Each game in the series is, in its own way, both an unearthing of repressed memories and a study of the horror of interior architecture, of its ability to evoke claustrophobia, fear and despair. The collections of rooms and corridors that make up Amnesia's castles, crypts, factories and houses lead like an unsteady train of thought to a perverse conclusion. And as these spaces are prone to cave-ins, distortions and room-rattling shifts it's also easy to get the sense that they are not real buildings but instead the anatomical passages of some vast suffering creature. A Machine for Pigs makes this idea explicit, its subterranean machine of inhuman cruelty a symbol for the collected human mass of suffering that will take place over the course of the mechanised wars and genocides of the 20th century. The Chinese Rooms' choice of New Year's Eve 1899 as the games setting puts it at the verge of a horror that we know is coming, one bigger than any individual psychological trauma.

Yet because of this, A Machine for Pigs, in its powerful and surreal vision, loses something of the intimacy of Justine. And while The Dark Descent has an equal path of unpleasant revelations to follow, its tendency towards the work of HP Lovecraft leads it away from psychological horror towards something more fantastical. Justine, in comparison, manages to explore its psychoanalytical ideas without being weighed down by them.

The result is the epitome of everything the Amnesia series aspires to be.
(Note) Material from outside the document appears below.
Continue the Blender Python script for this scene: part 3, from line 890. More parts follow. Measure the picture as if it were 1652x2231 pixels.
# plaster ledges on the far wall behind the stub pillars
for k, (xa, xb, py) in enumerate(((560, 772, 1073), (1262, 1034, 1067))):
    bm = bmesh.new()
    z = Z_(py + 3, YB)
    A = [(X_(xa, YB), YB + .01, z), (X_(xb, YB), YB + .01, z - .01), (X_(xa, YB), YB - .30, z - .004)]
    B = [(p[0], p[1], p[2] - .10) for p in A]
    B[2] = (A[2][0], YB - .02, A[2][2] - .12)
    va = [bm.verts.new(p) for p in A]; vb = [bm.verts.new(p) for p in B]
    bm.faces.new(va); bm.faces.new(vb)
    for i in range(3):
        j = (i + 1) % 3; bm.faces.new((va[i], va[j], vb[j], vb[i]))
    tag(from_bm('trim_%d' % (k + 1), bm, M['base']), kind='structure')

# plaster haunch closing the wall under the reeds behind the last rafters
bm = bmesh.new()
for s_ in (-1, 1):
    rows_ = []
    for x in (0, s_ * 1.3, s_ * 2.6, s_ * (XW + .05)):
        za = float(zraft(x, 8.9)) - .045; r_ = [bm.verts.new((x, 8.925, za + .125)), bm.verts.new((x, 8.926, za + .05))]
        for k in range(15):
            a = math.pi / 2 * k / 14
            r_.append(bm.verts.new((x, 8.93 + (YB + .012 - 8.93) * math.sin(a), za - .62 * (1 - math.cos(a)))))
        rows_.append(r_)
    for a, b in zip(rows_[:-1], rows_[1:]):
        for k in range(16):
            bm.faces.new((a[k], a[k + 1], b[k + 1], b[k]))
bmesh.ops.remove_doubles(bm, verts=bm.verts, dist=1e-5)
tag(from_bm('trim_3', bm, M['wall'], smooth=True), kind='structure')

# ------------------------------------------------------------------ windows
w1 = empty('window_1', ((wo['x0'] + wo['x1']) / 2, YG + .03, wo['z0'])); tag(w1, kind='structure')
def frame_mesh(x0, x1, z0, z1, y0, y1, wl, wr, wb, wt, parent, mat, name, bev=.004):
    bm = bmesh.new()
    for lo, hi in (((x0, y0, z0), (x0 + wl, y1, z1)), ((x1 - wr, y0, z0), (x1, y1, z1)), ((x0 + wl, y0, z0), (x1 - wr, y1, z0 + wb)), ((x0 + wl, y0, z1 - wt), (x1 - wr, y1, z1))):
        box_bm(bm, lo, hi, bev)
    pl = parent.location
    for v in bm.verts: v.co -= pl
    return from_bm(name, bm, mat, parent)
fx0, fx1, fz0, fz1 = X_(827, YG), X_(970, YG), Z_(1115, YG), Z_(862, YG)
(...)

Justine may lack the polish and the slow-burn of its full-size siblings, but in 30 minutes or so it presents the blend of psychological spelunking, full blown terror and head spinning trickery that marks the series out as a singular achievement among a landscape of cheap jump scares and throwaway gore.

The Amnesia series may well be the scariest set of games ever made, or it may not, but what matters is that if you strip away the monsters and the fantasy you have a handful of games with a genuine interest in the divine, the perverse and ultimately, the hidden darkness of the human condition.